» Stated goal: Scan the material below for the string "part", and copy every line where it shows up.
-=-=-=-=-
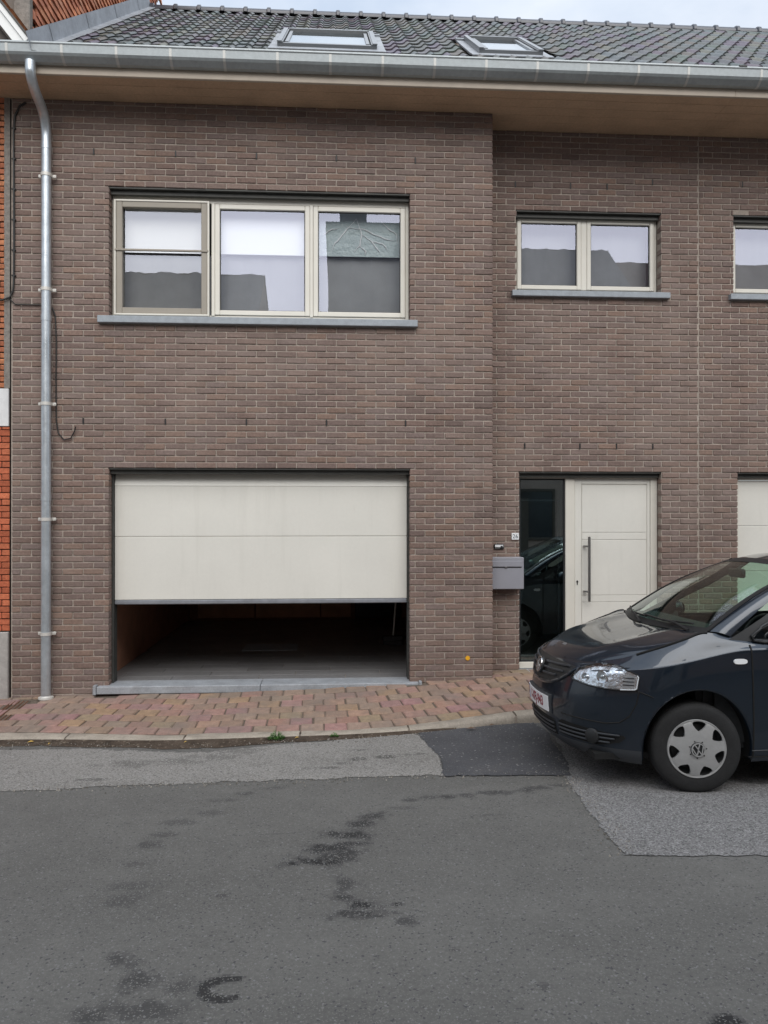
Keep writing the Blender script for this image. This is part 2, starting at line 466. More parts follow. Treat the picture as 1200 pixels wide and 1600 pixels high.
def stain(x, y):
    s = 0
    n = fbm(x * 9, y * 9, 4); n2 = fbm(x * 30 + 5, y * 30, 3)
    for sx, sy, rx, ry, st in SPOTS:
        dx, dy = (x - sx) / (rx * 1.15), (y - sy) / (ry * 1.15)
        d2 = dx * dx + dy * dy
        if d2 < 4:
            k = 1 - math.sqrt(d2) + (n - .5) * 1.6 + (n2 - .5) * .7
            s = max(s, st * (.98 * smooth01(k * 1.35) + .20 * smooth01((k + .55) * .8)))
    # the hooked tar mark near the bottom
    dx, dy = x - 1.84, y + 4.80
    a = math.atan2(dy, dx); r = math.hypot(dx, dy * 1.35)
    if abs(a) > .75:
        w = .016 + .016 * (1 - abs(abs(a) - 2.2) / 2.2) + (n2 - .5) * .022
        s = max(s, 1.2 * smooth01((w + .012 - abs(r - .085)) / .024))
    return s
mb = MB()
xs = np.concatenate([np.linspace(-2.0, .6, 40)[:-1], np.linspace(.6, 4.2, 226), np.linspace(4.2, 7.5, 50)[1:]])
ys = np.concatenate([np.linspace(-5.6, -1.8, 240), np.linspace(-1.8, -.9, 40)[1:]])
nx, ny = len(xs), len(ys)
vs = [(x, y, zroad(x, y) + .0022 * (fbm(x * 1.5, y * 1.5, 2) - .5)) for x in xs for y in ys]
mb.v = vs
for i in range(nx - 1):
    for j in range(ny - 1):
        cx_, cy_ = (xs[i] + xs[i + 1]) / 2, (ys[j] + ys[j + 1]) / 2
        st = stain(cx_, cy_) if cx_ > .6 and cx_ < 4.2 else 0
        wear = fbm(cx_ * .8, cy_ * 2.2, 4)
        k = (1 - .62 * min(1.3, st)) * (.88 + .24 * wear)
        mb.f.append((i * ny + j, (i + 1) * ny + j, (i + 1) * ny + j + 1, i * ny + j + 1)); mb.t.append((k, k * (1.0 - .0 * st), k * (1 + .05 * st), 1)); mb.m.append(0)
M['asphalt'] = pmat('asphalt', (.126, .123, .115), .86, tint=True, var=[(.9, .10), (5, .07), (60, .14)], bump=[(150, .8, .006), (420, .5, .003)],
                    speck=[((.185, .185, .18), 130, .97), ((.07, .07, .07), 110, .965), ((.165, .16, .15), 210, .90)], spec=.35)
M['gravelasphalt'] = pmat('pale_gravel_asphalt', (.25, .24, .225), .9, tint=True, var=[(1.2, .12), (70, .2)], bump=[(110, 1.0, .009), (300, .6, .004)],
                          speck=[((.34, .33, .315), 125, .84), ((.15, .145, .135), 115, .86)], weather=((.095, .09, .085), 2.6, .60, .78, .6), spec=.3)
M['coarse'] = pmat('coarse_gravel_asphalt', (.215, .21, .208), .9, var=[(1.5, .10), (70, .22)], bump=[(90, 1.0, .012), (260, .7, .005)],
                   speck=[((.33, .325, .32), 130, .78), ((.12, .118, .115), 120, .82)], weather=((.09, .088, .085), 2.2, .62, .8, .5), spec=.35)
M['darkasphalt'] = pmat('dark_asphalt_repair', (.072, .073, .080), .84, var=[(2.2, .16), (60, .14)], bump=[(140, .8, .006), (400, .5, .003)],
                        speck=[((.22, .215, .21), 75, .988), ((.13, .13, .13), 140, .955)], weather=((.115, .11, .105), 3.3, .58, .8, .5), spec=.35)
road = mb.build('road', M['asphalt'], smooth=30, kind='structure', fix=False)
mb = MB(); mb.tint = (1, 1, 1)
def rz(x, y): return (x, y, zroad(x, y) - .004)
for (x0, x1, y0, y1) in ((-60, -2.0, -10.4, -.8), (7.5, 60, -10.4, -.8), (-2.0, 7.5, -10.4, -5.6)):
    X = np.linspace(x0, x1, 12); Y = [y for y in np.linspace(y0, y1, 18)]
    mb.grid(lambda i, j: (X[i], Y[j], zroad(X[i], Y[j])), len(X), len(Y))
mb.build('road_surface', M['asphalt'], road, smooth=30, label='rest of the grey asphalt street beyond the stained part')
mb = MB(); mb.add([(-300, -300, -.55), (300, -300, -.55), (300, 300, -.55), (-300, 300, -.55)], [(0, 1, 2, 3)])
mb.build('ground', M['terrain'], kind='structure')

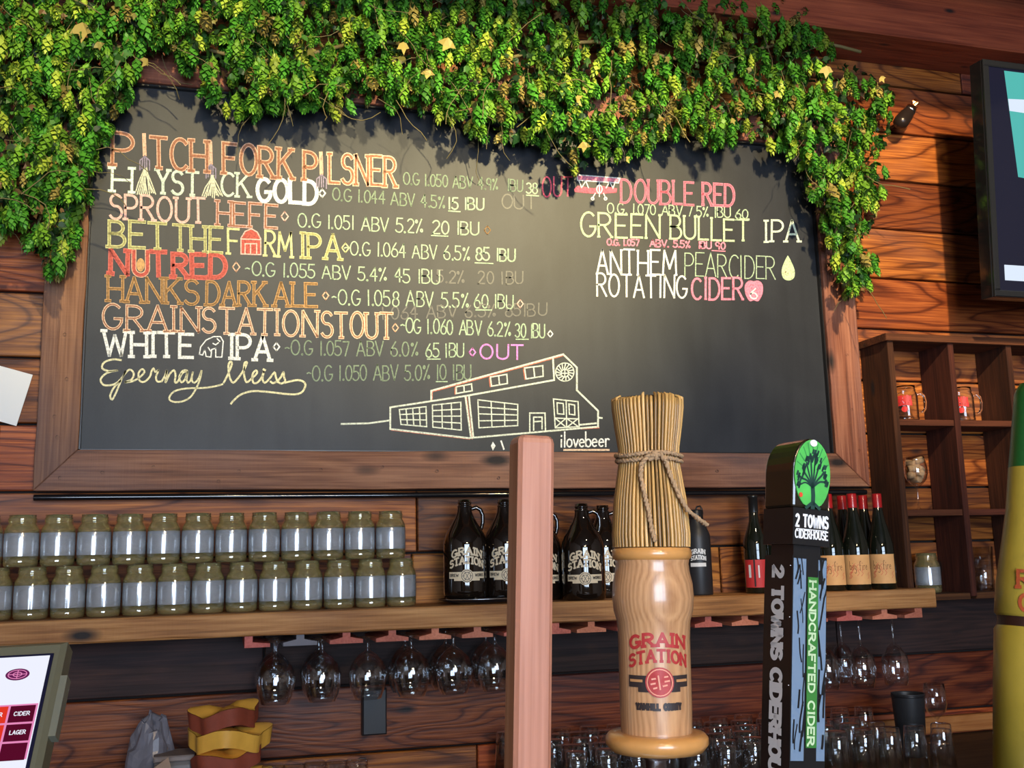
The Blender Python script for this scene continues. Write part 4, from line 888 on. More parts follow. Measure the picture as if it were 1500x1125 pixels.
-=-=-=-=-
» Finished task:
Keep writing the Blender script for this image. This is part 2, starting at line 466. More parts follow. Treat the picture as 1200 pixels wide and 1600 pixels high.
mb.build('road_surface', M['asphalt'], road, smooth=30, label='rest of the grey asphalt street beyond the stained part')
The Blender Python script for this scene continues. Write part 4, from line 888 on. More parts follow. Measure the picture as if it were 1500x1125 pixels.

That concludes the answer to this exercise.